Strengths: Almost everything

Weaknesses: Allowing plays between 10-20 yards, sacks.

Unknown: Tackles for loss

Special Teams

Notre Dame returns place kicker Justin Yoon who made 14 of his 18 attempts in 2017, and all 55 of his point after touchdown attempts. All four of his misses a year ago were from 40 yards-plus. This will be his fourth year.

Senior Tyler Newsome also returns as the team’s punter, and he helped Notre Dame by kicking for an average of 43 yards-per-punt. The Fighting Irish were 35th in punting average a year ago.

The Irish did lose their kick returner, C.J. Sanders, who transferred to SMU (so Michigan will see him Week Three), so the onus should fall on Michael Young and Tony Jones, who each had one 18 yards total a year ago. Slot receiver Chris Finke will return as the team’s punt returner. He had 24 returns for an average of 6.5 yards per punt.

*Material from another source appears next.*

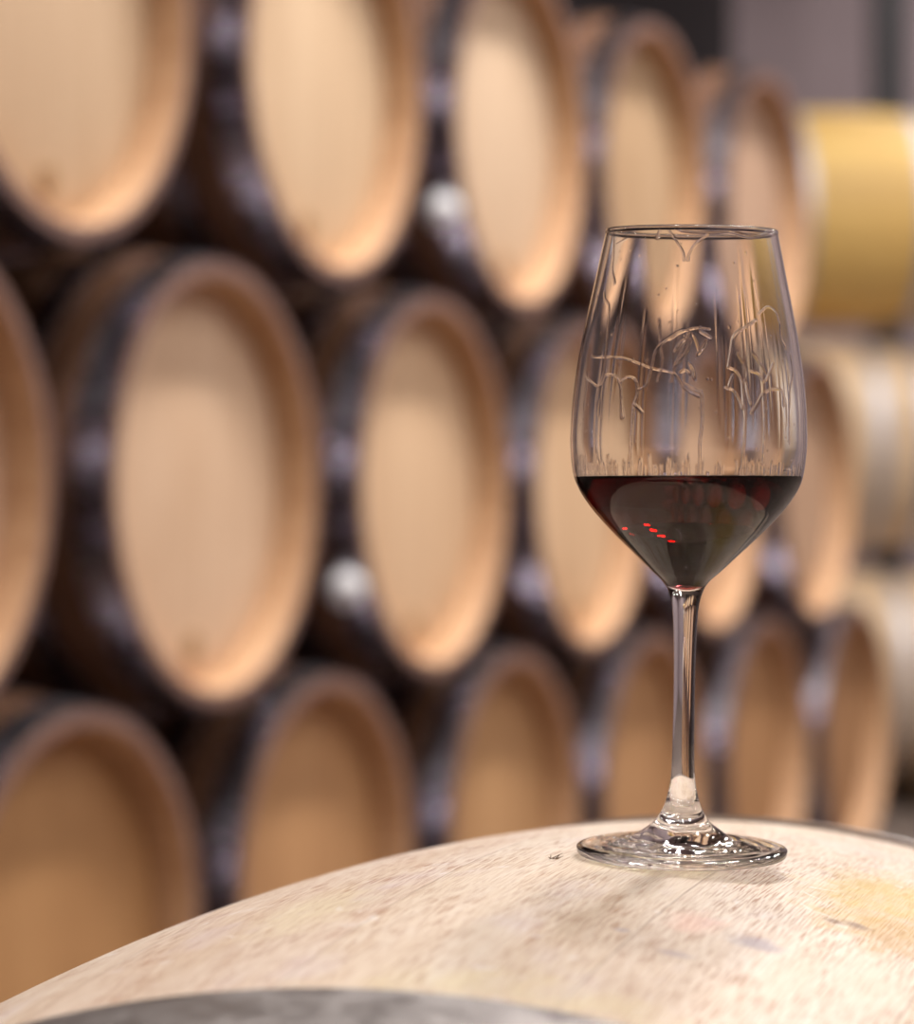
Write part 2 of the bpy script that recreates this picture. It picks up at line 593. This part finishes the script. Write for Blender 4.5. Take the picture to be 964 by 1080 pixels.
for tier in ('middle', 'top', 'bottom'):
    for k, inv in enumerate(rows[tier]):
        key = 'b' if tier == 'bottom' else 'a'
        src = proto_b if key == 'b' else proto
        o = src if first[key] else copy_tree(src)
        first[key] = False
        p = wall_point(inv) - NRM * (BL / 2 + random.uniform(-0.008, 0.012))
        o.location = (p.x, p.y, CZ + TIER[tier] - BR)
        n = len(rows[tier])
        w = 'rightmost' if k == n - 1 else ORD[k]
        setp(o, LOOK[tier].format(w), 'barrel', 'wine barrels in the cellar')
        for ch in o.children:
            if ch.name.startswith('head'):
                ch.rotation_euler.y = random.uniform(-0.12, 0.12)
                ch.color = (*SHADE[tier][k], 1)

# made-up white domes low on two barrels, shaped to catch light as bright spots
M['dome'] = plain('bright_spot_white', (0.88, 0.88, 0.90), 0.4, 0.04, 40)
for o in [x for x in COL.objects if x.get('label', '').startswith(('tan-headed wall barrel, third', 'cream-headed wall barrel, third'))]:
    al = math.radians(29)
    c0 = Vector((-(BRC + 0.006) * math.cos(al), -BL / 2 + 0.028, -(BRC + 0.006) * math.sin(al)))
    V, Fc, UV = lathe_z([(0.025, 0.0), (0.027, 0.012), (0.025, 0.024), (0.018, 0.033), (0.009, 0.037), (0.0001, 0.038)], 28)
    cp = mesh_obj('bright_spot_dome', V, Fc, M['dome'], o, UV)
    cp.location = c0 + Vector((0, 0, BR))
    cp.rotation_euler = (0, -(math.pi / 2 + al), 0)
    cp['label'] = 'small made-up white cap'

# timbers the bottom tier rests on
pa = wall_point(rows['bottom'][0]) - DIR * 0.6 - NRM * (BL / 2)
pb = wall_point(rows['bottom'][-1]) + DIR * 0.5 - NRM * (BL / 2)
mid = (pa + pb) / 2
bh = CZ + TIER['bottom'] - BR + 0.27 ** 2 * 2 * 0.025 / (BL * BL / 2)
cradle('barrel_rack', (mid.x, mid.y, 0), ROTZ, (pb - pa).length, bh - 0.001, 'long timber rack under the bottom tier of the barrel wall', 0.27, None)

# --- the stack lying side-on at the far right
FZ = 9.3
FXC = (880 - 482) / F * FZ
FARN = [('top', 232), ('middle', 472), ('bottom', 712)]
protof = barrel('wine_barrel', (0, 0, 0), 0, 0.35, 0.30, 0.95, (M['stave_yellow'], M['head'], M['hoop_zinc']), hoop_set(0.95))
ft = True
for nm, py in FARN:
    o = protof if ft else copy_tree(protof)
    ft = False
    z = CZ + (525 - py) / F * FZ - 0.35
    o.location = (FXC + {'top': 0.03, 'middle': -0.12, 'bottom': -0.04}[nm], FZ, z)
    o.rotation_euler = (0, 0, math.radians(-84))
    if nm != 'top':
        for ch in o.children:
            if ch.name.startswith('staves'):
                ch.data = ch.data.copy()
                ch.data.materials[0] = M['stave_pale']
    setp(o, {'top': 'golden barrel with bright steel hoop lying side-on, topmost of the far right stack',
             'middle': 'pale barrel lying side-on in the far right stack, under the golden one',
             'bottom': 'lowest visible barrel lying side-on in the far right stack'}[nm], 'barrel', 'wine barrels in the cellar')
    # its rack
xr = FXC
for i, (nm, py) in enumerate(FARN):
    zb = CZ + (525 - py) / F * FZ - 0.35 + 0.27 ** 2 * 2 * 0.05 / (0.95 * 0.95 / 2)
    if i == 2:
        root = cradle('barrel_rack', (xr, FZ, 0), math.radians(-84), 0.8, zb - 0.001, 'timber rack under the far right stack', 0.27, None)


# ------------------------------------------------------------------ lamps
def lamp(loc, watts, label, size=0.24):
    root = empty('ceiling_lamp', loc)
    pr = [(0.02, 0.20), (0.05, 0.20), (0.06, 0.15), (0.15, 0.11), (0.22, 0.0), (0.215, 0.0), (0.145, 0.10), (0.05, 0.14)]
    V, Fc, UV = lathe_z(pr, 40)
    mesh_obj('shade', V, Fc, M['enamel'], root, UV, sharp=35)
    V, Fc, UV = lathe_z([(0.0001, 0.03), (0.10, 0.035), (0.13, 0.05), (0.14, 0.075)], 32)
    mesh_obj('diffuser', V, Fc, M['lamp_glow'], root, UV)
    top = HZ - loc[2]
    V, Fc, UV = lathe_z([(0.008, 0.19), (0.008, top)], 12)
    mesh_obj('rod', V, Fc, M['enamel'], root, UV)
    ld = bpy.data.lights.new('lamp_light', 'AREA')
    ld.shape = 'DISK'; ld.size = size; ld.energy = watts; ld.color = LAMP_COLOR
    lo = bpy.data.objects.new('lamp_light', ld)
    COL.objects.link(lo)
    lo.parent = root
    lo.location = (0, 0, 0.02)
    setp(root, label, 'lamp', 'ceiling lamps of the cellar')
    return root


base = wall_point(6.45e-4)
HL = CZ + 3.3
for t_, w_ in ((-3.9, 0.20), (-2.8, 0.18), (-1.7, 0.22), (-0.6, 0.58), (0.5, 0.85), (1.6, 0.85), (2.7, 0.65), (3.8, 0.45), (4.9, 0.35)):
    p = base + NRM * 1.0 + DIR * t_
    lamp((p.x, p.y, HL), LAMP_WALL_W * w_, 'enamel ceiling lamp hanging close to the barrel wall')
for dn, t_, w_ in ((2.4, -4.2, 0.25), (2.4, -2.6, 0.12), (2.4, -1.0, 0.3), (2.4, 0.6, 0.7), (2.4, 2.2, 0.8),
                   (3.9, -3.4, 0.8), (3.9, -1.8, 0.8), (3.9, -0.2, 1.0), (3.9, 1.4, 1.0), (3.9, 5.0, 1.0),
                   (0.3, 6.6, 1.2), (0.3, 8.0, 1.9), (2.2, 6.2, 1.3), (1.2, -4.9, 0.3)):
    p = base + NRM * dn + DIR * t_
    lamp((p.x, p.y, HL), LAMP_AISLE_W * w_, 'enamel ceiling lamp hanging over the open aisle')

# ------------------------------------------------------------------ the glass of wine
PX, PY = 719, 907
gu, gv, gx, gy, gz = front_uv(PX, PY)
K = gy / F                       # metres per pixel at the glass
print('glass at', gx, gy, gz, 'u', gu, 'v', gv)

OUT = [(111, 4.5), (110.5, 7.0), (104, 9.0), (90, 11.5), (72, 14.5), (56, 18.5), (43, 25), (32, 33), (26, 40.5), (20.6, 50), (16.8, 61), (13.4, 77), (12.1, 93),
       (11.4, 125), (11.1, 160), (11.3, 195), (12, 224), (13.0, 245), (14.6, 261), (18.6, 275), (25, 285), (36.7, 295.5), (54.6, 313), (73, 331), (89.6, 348.5),
       (103, 364.5), (114.7, 383), (120.7, 400), (123.8, 428), (123.6, 450), (122.2, 475), (118.6, 508), (113.6, 540), (107.2, 573), (99.7, 609), (94.5, 635), (90.2, 656)]


def smooth_profile(pts, n):
    """Catmull-Rom through pts, n points, spaced by arc length"""
    P_ = [np.array(p, float) for p in pts]
    P_ = [2 * P_[0] - P_[1]] + P_ + [2 * P_[-1] - P_[-2]]
    out = []
    for i in range(1, len(P_) - 2):
        for k in range(12):
            t = k / 12
            a, b, c, d = P_[i - 1:i + 3]
            out.append(0.5 * ((2 * b) + (-a + c) * t + (2 * a - 5 * b + 4 * c - d) * t * t + (-a + 3 * b - 3 * c + d) * t ** 3))
    out.append(P_[-2])
    out = np.array(out)
    s = np.r_[0, np.cumsum(np.hypot(*np.diff(out, axis=0).T))]
    q = np.linspace(0, s[-1], n)
    return np.c_[np.interp(q, s, out[:, 0]), np.interp(q, s, out[:, 1])]


SEG = 480          # around foot and stem; the bowl, with its fine tears, has more
def lathe_glass(prof, dr=None, dh=None):
    """prof: (radius, height) in pixels; dr: optional (rows, SEG) change of radius in pixels"""
    n = len(prof)
    a = np.arange(SEG) * 2 * math.pi / SEG
    R_ = np.repeat(prof[:, :1], SEG, 1)
    if dr is not None: R_ = R_ + dr
    V = np.stack([R_ * np.cos(a) * K, R_ * np.sin(a) * K, (np.repeat(prof[:, 1:], SEG, 1) + (0 if dh is None else dh)) * K], -1).reshape(-1, 3)
    i, k = np.meshgrid(np.arange(n - 1), np.arange(SEG), indexing='ij')
    k2 = (k + 1) % SEG
    Fq = np.stack([i * SEG + k, i * SEG + k2, (i + 1) * SEG + k2, (i + 1) * SEG + k], -1).reshape(-1, 4)
    Fl = [tuple(q) for q in Fq.tolist()]
    V = V.tolist()
    return V, Fl


OUT = [(q[0], q[1] + 5 * min(1, max(0, (q[1] - 90) / 60)) - (0 if q[1] < 300 else (q[1] - 300) * 0.022)) for q in OUT]
OUT[0] = (111, 6.5); OUT[1] = (110.3, 8.6); OUT[2] = (104, 10.4)
full = smooth_profile(OUT, 700)
foot_i = int(np.argmin(abs(full[:, 1] - 110)))
stem_i = int(np.argmin(abs(full[:, 1] - 215)))
foot_out = full[:foot_i + 1]; stem_out = full[foot_i:stem_i + 1]; bowl_out = full[stem_i:]
under = smooth_profile([(1.0, 4.0), (40, 3.2), (85, 1.0), (100, 0.0), (107, 0.4), (110.3, 2.2), (111, 6.4)], 60)
foot_prof = np.vstack([under[:-1], foot_out])
# gentle ripples pressed into the foot's upper face near the stem
rp = foot_prof[:, 0]
up = np.arange(len(foot_prof)) >= 59
foot_prof[:, 1] += np.where(up & (rp > 22) & (rp < 100), 0.55 * np.sin(rp / 4.6) * np.exp(-((rp - 55) / 26) ** 2), 0)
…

Notre Dame was 84th in that metric a year ago.

Strengths: Kickoffs, PAT, punting, field goals under 40 yards

Weaknesses: Field goals over 40 yards, punt returns

Unknown: Kick returns

Game Predictions

Isaiah Hole

Notre Dame is a very good team across the board, and returns a ton of talent on the defensive side of the ball, but there’s a ton of questions on the offensive side. If you’re the Fighting Irish, this is not the matchup you want to go up against if you have questions offensively. The Wolverines return 9 of 2017’s starters, and shouldn’t just be good defensively — they should be elite. Losing the two All-Americans on the offensive line is not a good thing for Notre Dame against Michigan’s defensive front.

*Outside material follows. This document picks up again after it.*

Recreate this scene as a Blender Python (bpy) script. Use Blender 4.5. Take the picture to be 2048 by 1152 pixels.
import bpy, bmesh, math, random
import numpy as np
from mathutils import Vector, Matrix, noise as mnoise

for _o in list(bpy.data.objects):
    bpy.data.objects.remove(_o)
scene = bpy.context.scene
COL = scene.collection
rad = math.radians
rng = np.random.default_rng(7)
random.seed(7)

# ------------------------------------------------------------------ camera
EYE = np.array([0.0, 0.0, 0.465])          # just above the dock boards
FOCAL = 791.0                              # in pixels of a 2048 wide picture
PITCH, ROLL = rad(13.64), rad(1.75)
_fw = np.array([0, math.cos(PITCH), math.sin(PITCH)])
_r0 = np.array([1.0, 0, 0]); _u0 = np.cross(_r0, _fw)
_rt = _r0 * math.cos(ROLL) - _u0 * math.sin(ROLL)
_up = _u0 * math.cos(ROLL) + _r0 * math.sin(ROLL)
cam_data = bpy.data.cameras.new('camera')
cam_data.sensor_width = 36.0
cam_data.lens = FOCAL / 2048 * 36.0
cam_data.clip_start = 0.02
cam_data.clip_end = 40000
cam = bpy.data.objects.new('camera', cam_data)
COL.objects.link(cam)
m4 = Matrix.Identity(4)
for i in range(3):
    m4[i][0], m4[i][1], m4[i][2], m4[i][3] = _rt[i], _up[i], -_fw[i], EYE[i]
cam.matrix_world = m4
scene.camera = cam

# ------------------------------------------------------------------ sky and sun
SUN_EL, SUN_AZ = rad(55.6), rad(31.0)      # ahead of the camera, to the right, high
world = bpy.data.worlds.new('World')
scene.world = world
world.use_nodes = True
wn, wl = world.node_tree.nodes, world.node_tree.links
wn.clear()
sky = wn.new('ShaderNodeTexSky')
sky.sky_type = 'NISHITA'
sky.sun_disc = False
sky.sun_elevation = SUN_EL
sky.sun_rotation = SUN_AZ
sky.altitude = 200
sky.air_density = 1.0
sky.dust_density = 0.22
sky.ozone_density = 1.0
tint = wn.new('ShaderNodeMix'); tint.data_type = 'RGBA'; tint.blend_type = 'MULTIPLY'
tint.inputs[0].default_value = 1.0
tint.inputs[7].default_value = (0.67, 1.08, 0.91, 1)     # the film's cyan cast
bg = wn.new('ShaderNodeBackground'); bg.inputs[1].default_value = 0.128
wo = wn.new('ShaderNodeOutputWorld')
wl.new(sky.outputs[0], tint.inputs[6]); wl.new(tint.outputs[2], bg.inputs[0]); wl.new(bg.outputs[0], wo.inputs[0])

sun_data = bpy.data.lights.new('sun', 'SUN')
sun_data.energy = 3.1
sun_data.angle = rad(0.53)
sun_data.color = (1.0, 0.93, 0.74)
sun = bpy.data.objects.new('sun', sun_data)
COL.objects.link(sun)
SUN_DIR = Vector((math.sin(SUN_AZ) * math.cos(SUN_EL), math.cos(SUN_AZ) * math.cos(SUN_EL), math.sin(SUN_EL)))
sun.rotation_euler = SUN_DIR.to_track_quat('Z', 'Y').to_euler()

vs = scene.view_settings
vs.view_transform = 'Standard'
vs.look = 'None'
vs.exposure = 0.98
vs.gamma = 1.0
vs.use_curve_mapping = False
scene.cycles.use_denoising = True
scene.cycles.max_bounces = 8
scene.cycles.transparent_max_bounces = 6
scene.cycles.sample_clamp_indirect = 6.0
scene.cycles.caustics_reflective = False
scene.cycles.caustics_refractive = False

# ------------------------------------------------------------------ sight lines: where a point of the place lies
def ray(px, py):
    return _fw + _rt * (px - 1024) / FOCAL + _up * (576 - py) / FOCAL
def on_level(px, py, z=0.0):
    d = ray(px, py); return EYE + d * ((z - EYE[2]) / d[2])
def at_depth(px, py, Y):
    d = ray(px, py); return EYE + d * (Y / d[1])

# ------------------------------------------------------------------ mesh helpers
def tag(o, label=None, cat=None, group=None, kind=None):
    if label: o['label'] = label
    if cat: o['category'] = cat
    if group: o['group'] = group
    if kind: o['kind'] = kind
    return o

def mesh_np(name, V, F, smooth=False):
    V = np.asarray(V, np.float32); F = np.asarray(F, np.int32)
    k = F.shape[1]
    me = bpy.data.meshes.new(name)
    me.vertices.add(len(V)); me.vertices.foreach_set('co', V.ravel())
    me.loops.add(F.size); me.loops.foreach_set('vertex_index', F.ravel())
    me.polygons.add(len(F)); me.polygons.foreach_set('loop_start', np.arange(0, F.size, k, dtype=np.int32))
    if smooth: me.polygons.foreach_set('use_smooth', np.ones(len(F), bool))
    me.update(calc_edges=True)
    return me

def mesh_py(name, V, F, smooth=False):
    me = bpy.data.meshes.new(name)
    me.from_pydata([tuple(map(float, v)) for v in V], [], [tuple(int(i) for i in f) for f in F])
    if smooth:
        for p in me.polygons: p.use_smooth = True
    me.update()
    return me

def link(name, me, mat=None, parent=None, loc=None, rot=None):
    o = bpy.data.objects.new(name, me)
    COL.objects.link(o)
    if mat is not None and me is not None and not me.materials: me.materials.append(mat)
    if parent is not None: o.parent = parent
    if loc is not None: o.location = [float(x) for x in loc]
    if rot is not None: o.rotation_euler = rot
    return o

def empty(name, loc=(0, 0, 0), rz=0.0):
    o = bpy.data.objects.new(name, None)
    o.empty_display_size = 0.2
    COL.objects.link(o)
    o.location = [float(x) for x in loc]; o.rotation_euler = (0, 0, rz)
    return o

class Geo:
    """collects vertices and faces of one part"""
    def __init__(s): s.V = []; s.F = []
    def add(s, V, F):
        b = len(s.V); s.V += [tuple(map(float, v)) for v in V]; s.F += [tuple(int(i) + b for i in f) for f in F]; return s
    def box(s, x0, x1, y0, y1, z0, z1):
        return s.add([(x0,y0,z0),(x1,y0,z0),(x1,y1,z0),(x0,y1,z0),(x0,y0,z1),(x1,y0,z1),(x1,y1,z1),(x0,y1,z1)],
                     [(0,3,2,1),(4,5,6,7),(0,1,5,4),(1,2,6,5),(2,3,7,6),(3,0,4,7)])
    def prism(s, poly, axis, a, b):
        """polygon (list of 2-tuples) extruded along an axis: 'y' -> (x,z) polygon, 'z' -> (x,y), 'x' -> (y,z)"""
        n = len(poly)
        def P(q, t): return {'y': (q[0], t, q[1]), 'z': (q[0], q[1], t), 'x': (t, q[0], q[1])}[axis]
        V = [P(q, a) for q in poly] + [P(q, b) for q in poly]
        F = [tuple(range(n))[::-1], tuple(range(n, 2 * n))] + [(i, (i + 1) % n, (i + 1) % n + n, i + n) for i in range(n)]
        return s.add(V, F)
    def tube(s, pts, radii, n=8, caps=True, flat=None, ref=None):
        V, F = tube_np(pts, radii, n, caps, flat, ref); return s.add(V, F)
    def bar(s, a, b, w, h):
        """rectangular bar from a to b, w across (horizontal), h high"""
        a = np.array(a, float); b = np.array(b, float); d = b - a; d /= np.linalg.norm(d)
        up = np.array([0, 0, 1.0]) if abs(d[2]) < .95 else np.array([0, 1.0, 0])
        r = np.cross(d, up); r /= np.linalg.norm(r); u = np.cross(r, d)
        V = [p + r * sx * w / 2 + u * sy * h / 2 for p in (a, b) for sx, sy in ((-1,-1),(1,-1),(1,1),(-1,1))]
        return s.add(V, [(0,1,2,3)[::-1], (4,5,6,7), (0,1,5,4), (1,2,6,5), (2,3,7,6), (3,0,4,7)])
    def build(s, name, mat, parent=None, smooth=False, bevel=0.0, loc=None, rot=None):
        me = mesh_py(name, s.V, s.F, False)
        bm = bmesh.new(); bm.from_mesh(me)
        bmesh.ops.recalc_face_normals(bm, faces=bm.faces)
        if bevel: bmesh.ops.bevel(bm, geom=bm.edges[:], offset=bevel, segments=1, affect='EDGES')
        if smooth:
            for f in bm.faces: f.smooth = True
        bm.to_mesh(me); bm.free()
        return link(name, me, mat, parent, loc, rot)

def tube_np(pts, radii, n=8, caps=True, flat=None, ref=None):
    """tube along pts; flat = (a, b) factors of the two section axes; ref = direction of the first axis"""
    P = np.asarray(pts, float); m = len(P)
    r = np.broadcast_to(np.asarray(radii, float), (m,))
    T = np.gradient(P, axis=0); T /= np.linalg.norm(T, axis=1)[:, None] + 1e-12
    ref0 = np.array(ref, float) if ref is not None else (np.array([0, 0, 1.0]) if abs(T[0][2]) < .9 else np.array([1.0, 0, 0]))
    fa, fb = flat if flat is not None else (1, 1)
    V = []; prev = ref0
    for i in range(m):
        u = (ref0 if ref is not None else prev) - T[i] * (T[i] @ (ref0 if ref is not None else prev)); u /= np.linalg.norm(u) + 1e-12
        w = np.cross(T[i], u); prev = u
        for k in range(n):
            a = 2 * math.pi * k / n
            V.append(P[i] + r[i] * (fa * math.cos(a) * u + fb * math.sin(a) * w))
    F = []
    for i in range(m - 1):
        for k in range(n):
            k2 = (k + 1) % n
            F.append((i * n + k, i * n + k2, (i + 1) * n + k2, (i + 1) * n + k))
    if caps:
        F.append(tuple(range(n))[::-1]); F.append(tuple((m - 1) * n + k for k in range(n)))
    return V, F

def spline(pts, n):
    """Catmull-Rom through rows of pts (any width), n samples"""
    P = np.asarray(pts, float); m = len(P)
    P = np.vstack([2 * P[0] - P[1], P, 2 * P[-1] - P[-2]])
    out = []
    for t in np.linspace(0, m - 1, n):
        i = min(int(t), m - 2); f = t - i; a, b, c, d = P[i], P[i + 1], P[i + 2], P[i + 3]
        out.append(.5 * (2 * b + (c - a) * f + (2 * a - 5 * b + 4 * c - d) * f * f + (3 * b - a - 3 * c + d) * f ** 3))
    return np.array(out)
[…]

Michigan reportedly will have a “tweaked” offense, with the best quarterback that Jim Harbaugh has had in Ann Arbor to date. The big question is if he can come in and be that difference maker in Week One (remember, it took Jake Rudock half a season to get there). Overall, I think Michigan will have the stronger defense, and though the offense is unproven, I predict that the offseason revamping will go a long way to having a better offense. While Notre Dame should have an advantage on special teams, it won’t be enough. Michigan rolls by double digits.

Offensive MVP: Shea Patterson (honorable mention to the offensive line)

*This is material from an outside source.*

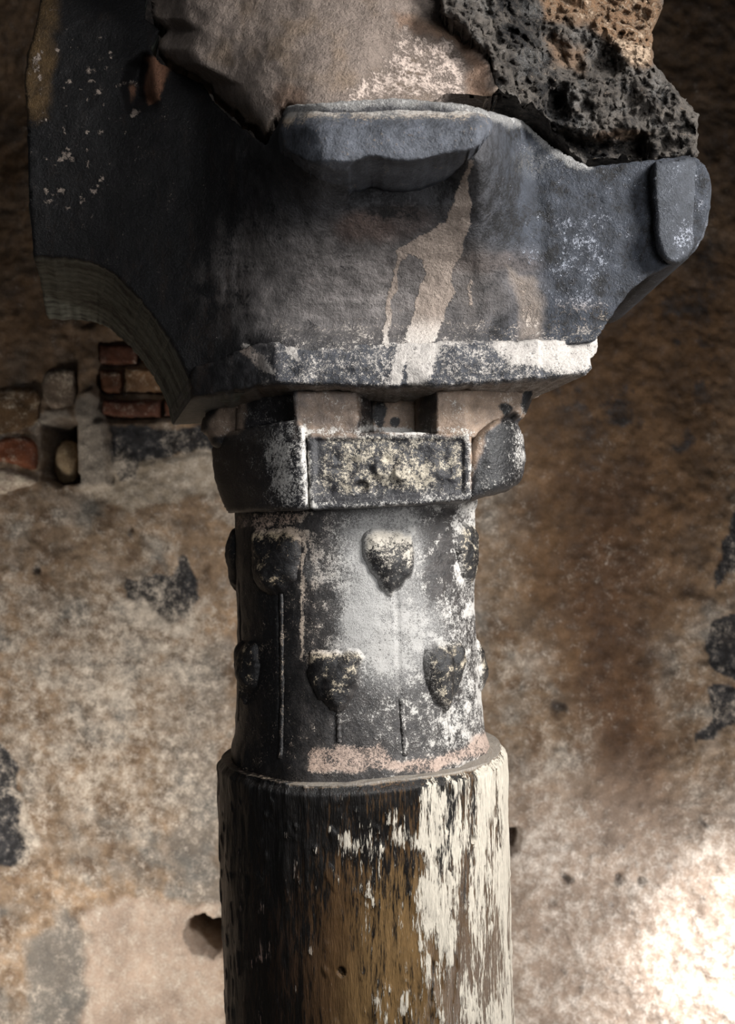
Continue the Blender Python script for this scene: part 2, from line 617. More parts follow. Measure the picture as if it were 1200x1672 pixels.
RED = lin(92, 58, 44)
for i, (x0, y0, x1, y1, c, pl) in enumerate([
        (166, 652, 262, 682, RED, 0.22), (270, 648, 372, 680, RED, 0.2), (162, 604, 200, 642, lin(92, 60, 42), 0.2),
        (206, 600, 292, 640, lin(112, 84, 60), 0.25), (298, 596, 390, 640, lin(100, 70, 48), 0.2),
        (160, 562, 226, 596, lin(84, 52, 38), 0.15), (232, 558, 310, 592, lin(96, 62, 44), 0.2)]):
    wall_piece('brick', [(x0, y0 + 3), (x0 + 5, y0), (x1 - 5, y0 + 1), (x1, y0 + 5), (x1 - 1, y1 - 4), (x1 - 6, y1), (x0 + 5, y1 - 1), (x0, y1 - 5)],
               WY - 0.012 + 0.006 * (i % 3), 0.08, c, pl, 0.22, 60 + i, label='dark red brick' if c is RED else None)
for i, (ol, c, pl) in enumerate([
        ([(-20, 722), (20, 712), (52, 716), (62, 740), (58, 768), (20, 758), (-20, 752)], lin(112, 66, 44), 0.25),
        ([(-20, 762), (20, 768), (50, 776), (62, 788), (40, 798), (-20, 806)], lin(160, 140, 124), 0.5),
        ([(72, 610), (95, 600), (122, 606), (128, 640), (120, 664), (88, 668), (70, 650)], lin(100, 86, 74), 0.24),
        ([(-20, 640), (30, 632), (62, 640), (60, 690), (30, 704), (-20, 708)], lin(96, 74, 52), 0.28)]):
    wall_piece('stone', ol, WY - 0.020, 0.10, c, pl, 0.2, 80 + i, bevel=10)

lo = unproj(np.array([109.]), np.array([789.]), np.array([WY + 0.05]))[0]
pst = thing('stone', 'small beige rounded stone lying in the square dark hole of the wall', 'stone', lo)


def paint_peb(qx, qy, V, side):
    n = len(qx)
    return attr(np.tile(lin(150, 128, 100), (n, 1)), np.tile(lin(180, 160, 130), (n, 1)), np.full(n, 0.35), np.full(n, 0.2), np.zeros(n))


peb = relief('stone_body', [(96, 728), (108, 720), (124, 724), (131, 745), (129, 775), (118, 789), (98, 789), (89, 770), (90, 745)],
             lambda x, y: WY + 0.03 + 0.05 * np.hypot((x - 109) / 22, (y - 755) / 36) ** 2, M_WALL, pst, lo, paint_peb, step=3,
             back=(0.0, 0.07), bevel=8, bevdep=0.02, rings=4, rough=0.006, shrink=0.5, seed=5)

# ------------------------------------------------------------------ the pillar
axis_bottom = np.array([0.004 + 0.036, 0.0, zf])
pillar = thing('stone_pillar', 'sooty round stone pillar with carved shields and flaking white paint, standing before the wall', 'pillar', axis_bottom)
PO = axis_bottom


def axis_x(z):
    return -0.010 + (-0.329 - z) * 0.030


def tube(name, rows_z, nth, radf, mat, paint, close_top=True, parent=pillar, origin=PO, axf=axis_x):
    th = np.linspace(-math.pi, math.pi, nth, endpoint=False)
    TH, Z = np.meshgrid(th, rows_z)
    t, z = TH.ravel(), Z.ravel()
    ax = axf(z)
    U = np.stack([np.sin(t), -np.cos(t), z], 1)
    r = radf(t, z, U)
    V = np.stack([ax + r * np.sin(t), -r * np.cos(t), z], 1)
    nr = len(rows_z)
    idx = np.arange(nr * nth).reshape(nr, nth)
    nxt = np.roll(idx, -1, 1)
    q = np.stack([idx[:-1], nxt[:-1], nxt[1:], idx[1:]], -1).reshape(-1, 4)
    if rows_z[0] > rows_z[-1]:
        q = q[:, ::-1]
    F_ = q.tolist()
    qx, qy = proj(V)
    A = paint(qx, qy, V, t, z)
    return link_mesh(name, V, F_, mat, parent, A, origin)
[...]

Defensive MVP: Khaleke Hudson

Bold prediction: Michigan holds Notre Dame to its worst rushing output since only accumulating 55 yards in Week Two of 2017 against Georgia.

Final score: MICHIGAN 24 – Notre Dame 10

Evan Petzold

For the first time in a long time, Michigan has quarterback reliability. With Shea Patterson’s presence against Notre Dame in South Bend, the Wolverines will manage to secure a victory. The main struggle, especially early on, will be getting Donovan Peoples-Jones, Nico Collins and Oliver Martin on the same page as Patterson. Expect a few mistakes, but nothing that time will not fix throughout the game.

Looking at the defensive side of the ball, it’s going to be as good as advertised for the third-straight season. Many, including defensive coordinator Don Brown, is expecting greatness against Notre Dame quarterback Brandon Wimbush. Having a solid defensive line and linebacker core, the Wolverines should not have a problem lighting up the Fighting Irish.

Offensive MVP: Shea Patterson

Defensive MVP: Devin Bush Jr.

Bold prediction: Tru Wilson scores first-career touchdown.

Final score: MICHIGAN 35 – Notre Dame 24

Brandon Knapp

Michigan and Notre Dame renew their rivalry in what will be another instant classic, instead of the 2014 whopping Michigan received. Expect this game to be close. While Notre Dame’s defense was only ranked 46th in the NCAA last year, Michigan has a new quarterback in Shea Patterson, so expect some kind of growing pains with the new quarterback even against this defense.

For the defense of Michigan expect them to exploit Notre Dame losing two starting offensive lineman to the NFL and with Michigan possibly having the best defensive line in the country, it could be a long day for Notre Dame’s Brandon Wimbush and the passing game.

Offensive MVP: Karan Higdon

Defensive MVP: Chase Winovich

Bold prediction: Nico Collins has a 100-yard receiving game.